I’m listening this morning to one of the great albums of the early 1980s, Jim Carroll’s Catholic Boy. Vastly better than his Basketball Diaries, it doesn’t let you go. There are no slow spots, no filler songs, and its most well-known song isn’t even close to its best.
I joke about this frequently, but this is my roots music. Directly descended from the Velvet Underground and Patti Smith, straight-up New York City punk, about a Catholic boy whose financial circumstances were quite different than mine (and who is closer in age to my parents than me) but with all the baggage that comes along with growing up Catholic in NYC. I skipped the heroin and the prep schools, not to speak of the basketball stardom, and none of my friends died when I was in high school, but in the end, that’s not what Catholic Boy is really about.
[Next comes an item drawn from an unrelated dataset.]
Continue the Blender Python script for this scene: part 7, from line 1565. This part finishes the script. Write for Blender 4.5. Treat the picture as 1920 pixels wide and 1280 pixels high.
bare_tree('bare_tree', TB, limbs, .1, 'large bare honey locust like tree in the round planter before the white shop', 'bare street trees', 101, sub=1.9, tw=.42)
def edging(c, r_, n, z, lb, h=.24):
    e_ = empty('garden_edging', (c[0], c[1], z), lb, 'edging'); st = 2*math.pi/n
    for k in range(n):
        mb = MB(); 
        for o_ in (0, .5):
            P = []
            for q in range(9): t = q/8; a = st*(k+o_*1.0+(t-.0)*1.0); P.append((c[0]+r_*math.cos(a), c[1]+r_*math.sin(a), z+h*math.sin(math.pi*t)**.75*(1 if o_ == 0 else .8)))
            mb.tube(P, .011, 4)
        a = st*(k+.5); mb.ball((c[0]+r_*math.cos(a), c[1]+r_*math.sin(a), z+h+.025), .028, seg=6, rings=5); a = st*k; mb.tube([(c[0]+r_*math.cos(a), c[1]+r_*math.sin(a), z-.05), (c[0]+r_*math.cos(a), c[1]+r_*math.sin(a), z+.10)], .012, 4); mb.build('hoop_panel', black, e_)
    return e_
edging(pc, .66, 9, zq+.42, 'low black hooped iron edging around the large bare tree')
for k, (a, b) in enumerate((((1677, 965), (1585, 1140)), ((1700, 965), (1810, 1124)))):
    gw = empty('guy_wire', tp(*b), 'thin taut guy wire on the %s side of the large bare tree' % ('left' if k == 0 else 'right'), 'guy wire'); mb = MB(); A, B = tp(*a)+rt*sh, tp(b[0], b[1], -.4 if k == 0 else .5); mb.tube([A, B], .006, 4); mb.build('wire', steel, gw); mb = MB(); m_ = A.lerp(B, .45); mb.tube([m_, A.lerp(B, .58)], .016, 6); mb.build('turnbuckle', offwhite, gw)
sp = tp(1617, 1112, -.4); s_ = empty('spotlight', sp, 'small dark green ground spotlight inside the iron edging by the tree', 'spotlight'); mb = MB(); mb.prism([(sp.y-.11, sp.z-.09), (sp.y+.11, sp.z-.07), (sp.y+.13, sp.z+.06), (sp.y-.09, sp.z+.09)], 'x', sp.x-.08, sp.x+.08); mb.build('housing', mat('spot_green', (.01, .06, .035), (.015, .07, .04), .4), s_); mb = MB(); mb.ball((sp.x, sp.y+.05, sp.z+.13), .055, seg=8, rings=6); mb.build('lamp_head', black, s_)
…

And they can’t touch me now
I got every sacrament behind me
I got baptism, I got penance
I got communion, I got extreme unction*
Man, I’ve got confirmationI was a Catholic boy
Redeemed through pain
And not through joyAnd now I’m a Catholic man
I put my tongue to the rail whenever I can
*”Extreme unction” is the sacrament of last rites, the one you get when you die. He certainly didn’t have that sacrament then, and I doubt he has it now, but the way he sings that line is perhaps the best moment on the entire album.